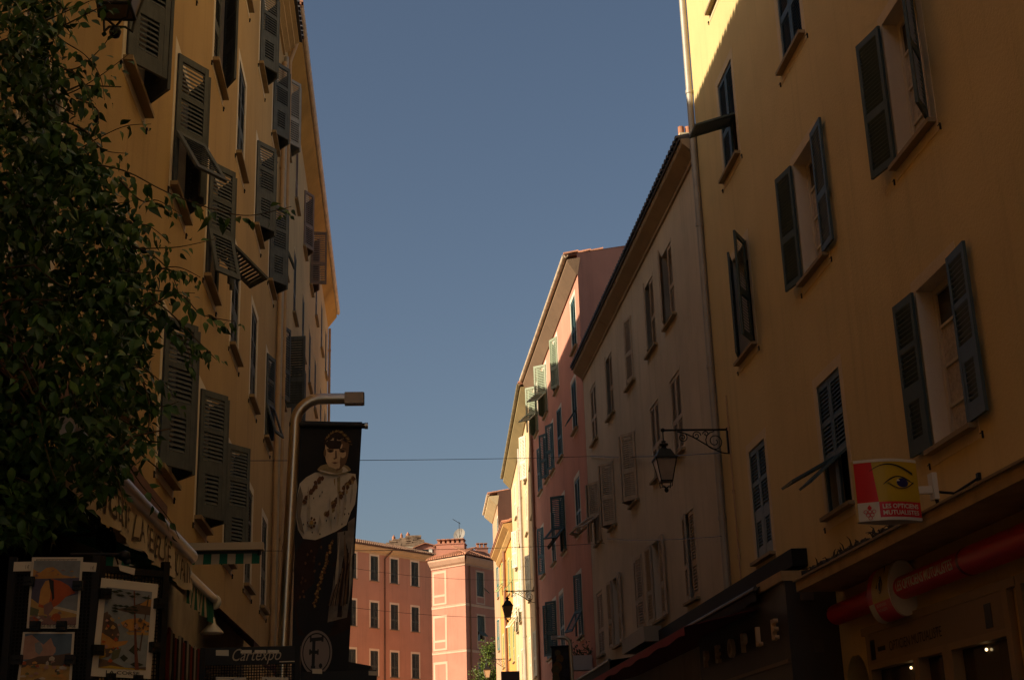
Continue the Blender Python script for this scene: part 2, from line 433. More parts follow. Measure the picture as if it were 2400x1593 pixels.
    def gutter(s, y, z, r, m, u0=None, u1=None, step=.0):
        u0 = 0 if u0 is None else u0; u1 = s.L if u1 is None else u1
        b = MB(); k = 9
        A = [(y+r*math.cos(math.pi+math.pi*i/(k-1)), z+r*math.sin(math.pi+math.pi*i/(k-1))) for i in range(k)]
        for i in range(k-1):
            (ya, za), (yb, zb) = A[i], A[i+1]
            b.add([s.P(u0, ya, za), s.P(u1, ya, za), s.P(u1, yb, zb), s.P(u0, yb, zb)], [(0, 1, 2, 3)], 0, True)
        for u in (u0, u1): b.poly([s.P(u, yy, zz) for yy, zz in A])
        if step:
            n = int((u1-u0)/step)
            for i in range(n+1):
                uu = u0+(u1-u0)*i/n
                pp = [(y+(r+.008)*math.cos(math.pi+math.pi*j/8), z+(r+.008)*math.sin(math.pi+math.pi*j/8)) for j in range(9)]
                for j in range(8):
                    b.poly([s.P(uu-.015, *pp[j]), s.P(uu+.015, *pp[j]), s.P(uu+.015, *pp[j+1]), s.P(uu-.015, *pp[j+1])])
        return b.build('gutter', m, s.o, False)
    def downpipe(s, u, z0, z1, r, m, y=.07, collars=2.0, top=None):
        b = MB(); pts = [s.P(u, y, z0), s.P(u, y, z1)]
        if top: pts += [s.P(*q) for q in top]
        b.tube(pts, r, 10)
        z = z0+collars*.6
        while z < z1:
            b.tube([s.P(u, y, z-.035), s.P(u, y, z+.035)], r+.012, 10); s.box(b, u-.01, u+.01, 0, y, z-.012, z+.012); z += collars
        return b.build('downpipe', m, s.o, False)

# ------------------------------------------------------------------ ground
b = MB(); b.poly([(-600, -600, -.012), (600, -600, -.012), (600, 900, -.012), (-600, 900, -.012)]); tag(b.build('ground', M_STONE), kind='structure')
b = MB(); b.poly([(-2.5, -60, -.004), (5.7, -60, -.004), (5.3, 110, -.004), (-2.5, 110, -.004)]); tag(b.build('street', mat('street_slabs', (.20, .175, .15), .8, 0, .25, .8, 0, .2, 12)), kind='structure')

b = MB(); b.poly([(-40, 79, .002), (40, 79, .002), (40, 160, .002), (-40, 160, .002)]); tag(b.build('bounce_ground', mat('pale_bounce_paving', (.55, .48, .38), .85, 0, .15, .6)), kind='structure')  # unseen pale paving, added to bounce sunlight onto the far facades
# ------------------------------------------------------------------ left near building
XL = -2.55
L1 = Facade('apartment_building', 'tall ochre building on the left with weathered grey shutters, behind the leafy branches', (XL, -16), (XL, 28.95), 1, 18.05, 9, P_L1)
L1.budget = 300
RZ = [5.07, 8.35, 11.6, 14.9]; CYS = dict(G=9.35, A=12.5, B=15.35, C=18.3, D=21.3, E=24.3, F=27.2)
st1 = {('E', 3): 'tent', ('F', 3): 'tent', ('D', 3): 'closed', ('B', 2): 'closed', ('C', 2): (3, 28), ('D', 2): 'closed', ('E', 2): (38, 38), ('F', 2): (40, 40),
       ('G', 1): 'tent', ('A', 1): (38, 38), ('B', 1): (36, 36), ('C', 1): (36, 36), ('D', 1): 'closed', ('E', 1): 'closed', ('F', 1): (14, 8),
       ('G', 0): 'closed', ('A', 0): 'closed', ('B', 0): (36, 36), ('C', 0): (36, 36), ('D', 0): (36, 30), ('E', 0): 'closed', ('F', 0): 'closed'}
order = [('A', 1), ('B', 0), ('C', 0), ('B', 1), ('C', 1), ('D', 0)] + [k for k in st1 if k not in (('A', 1), ('B', 0), ('C', 0), ('B', 1), ('C', 1), ('D', 0))]
for k in order:
    fl = {('B', 1): (0, 62), ('C', 1): (14, 55)}.get(k, (0, 0))
    if k == ('B', 1): fl = (33, 0)
    if k == ('F', 1): fl = (18, 0)
    L1.window(L1.uY(CYS[k[0]]), RZ[k[1]], 1.0, 1.7, st1[k], W_L1, 'ins', own=1 if k in order[:6] else 0, flaps=fl)
for cy in (3.3, 0.2):   # the row goes on beside the camera
    for r in (0, 1): L1.window(L1.uY(cy), RZ[r], 1.0, 1.7, 'closed', W_L1, 'ins')
L1.holes.append((L1.uY(3.0), L1.uY(12.3), .25, 4.05))
L1.wall()
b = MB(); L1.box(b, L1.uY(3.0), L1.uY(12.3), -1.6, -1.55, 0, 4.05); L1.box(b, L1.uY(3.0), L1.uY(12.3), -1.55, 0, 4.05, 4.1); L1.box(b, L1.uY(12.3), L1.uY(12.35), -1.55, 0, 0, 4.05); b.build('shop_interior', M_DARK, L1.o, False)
b = MB(); L1.box(b, L1.uY(3.0), L1.uY(14.8), 0, .14, 4.42, 4.6); b.build('shop_ledge', mat('brown_ledge', (.16, .07, .03), .8, 0, .2, 3), L1.o, False)
L1.profile('cornice', [(0, 17.98), (.05, 17.98), (.05, 18.05), (.16, 18.10), (.16, 18.16), (.27, 18.20), (.27, 18.27), (.36, 18.30), (.36, 18.37), (-.1, 18.4)], P_COR)
L1.roof(.43, 18.40, 17, m=M_DTILE, tile_len=.9, gable=False, u1=L1.L+.05)
L1.downpipe(L1.L-.35, 3.0, 17.6, .05, M_PIPEP, collars=2.6)
L1.downpipe(L1.L-.05, 3.0, 17.9, .055, M_PIPE, y=.08, collars=3.1)
# ------------------------------------------------------------------ left second building
L2 = Facade('apartment_building', 'duller ochre building on the left with clay gutter and deep orange soffit', (XL, 29.0), (XL, 51.1), 1, 18.9, 9, P_L2)
RZ2 = [6.9, 10.05, 13.2, 16.3]; C2 = [30.5, 33.8, 37.1, 40.2, 43.1, 46.5, 49.4]
s2 = {(0, 3): ((38, 38), W_LG), (1, 3): ('closed', W_BR), (2, 3): ((30, 30), W_BR), (3, 3): ((86, 30), W_BR), (4, 3): ('closed', W_L1), (0, 2): ((0, 0), W_L1, (22, 0)), (0, 1): ((20, 80), W_L1), (1, 1): ((38, 38), W_L1)}
for i, cy in enumerate(C2):
    for r in range(4):
        v = s2.get((i, r), ('closed', W_L1))
        L2.window(L2.uY(cy), RZ2[r], .95, 1.72, v[0], v[1], 'far', trim=P_TRO, tb=(.06, .06, .05), sill=.09, flaps=v[2] if len(v) > 2 else (0, 0), hook=False)
L2.wall()
L2.profile('soffit', [(0, 18.7), (.32, 19.13), (.32, 19.2), (-.1, 19.25)], M_SOF)
L2.gutter(.36, 19.33, .085, M_GUT, step=.9)
L2.roof(.40, 19.33, 17, gable=False)
L2.downpipe(1.0, 3.0, 18.4, .05, M_PIPEP, collars=2.9, top=[(1.0, .3, 19.15)])
L2.downpipe(L2.L-.2, 3.0, 18.6, .05, M_PIPEP, collars=3.2)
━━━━
→ WHAT YOU ARE ASKED TO DO
Find the lines containing "False" and pull them out.

→ TASK RESPONSE
        return b.build('gutter', m, s.o, False)
        return b.build('downpipe', m, s.o, False)
b = MB(); L1.box(b, L1.uY(3.0), L1.uY(12.3), -1.6, -1.55, 0, 4.05); L1.box(b, L1.uY(3.0), L1.uY(12.3), -1.55, 0, 4.05, 4.1); L1.box(b, L1.uY(12.3), L1.uY(12.35), -1.55, 0, 0, 4.05); b.build('shop_interior', M_DARK, L1.o, False)
b = MB(); L1.box(b, L1.uY(3.0), L1.uY(14.8), 0, .14, 4.42, 4.6); b.build('shop_ledge', mat('brown_ledge', (.16, .07, .03), .8, 0, .2, 3), L1.o, False)
L1.roof(.43, 18.40, 17, m=M_DTILE, tile_len=.9, gable=False, u1=L1.L+.05)
        L2.window(L2.uY(cy), RZ2[r], .95, 1.72, v[0], v[1], 'far', trim=P_TRO, tb=(.06, .06, .05), sill=.09, flaps=v[2] if len(v) > 2 else (0, 0), hook=False)
L2.roof(.40, 19.33, 17, gable=False)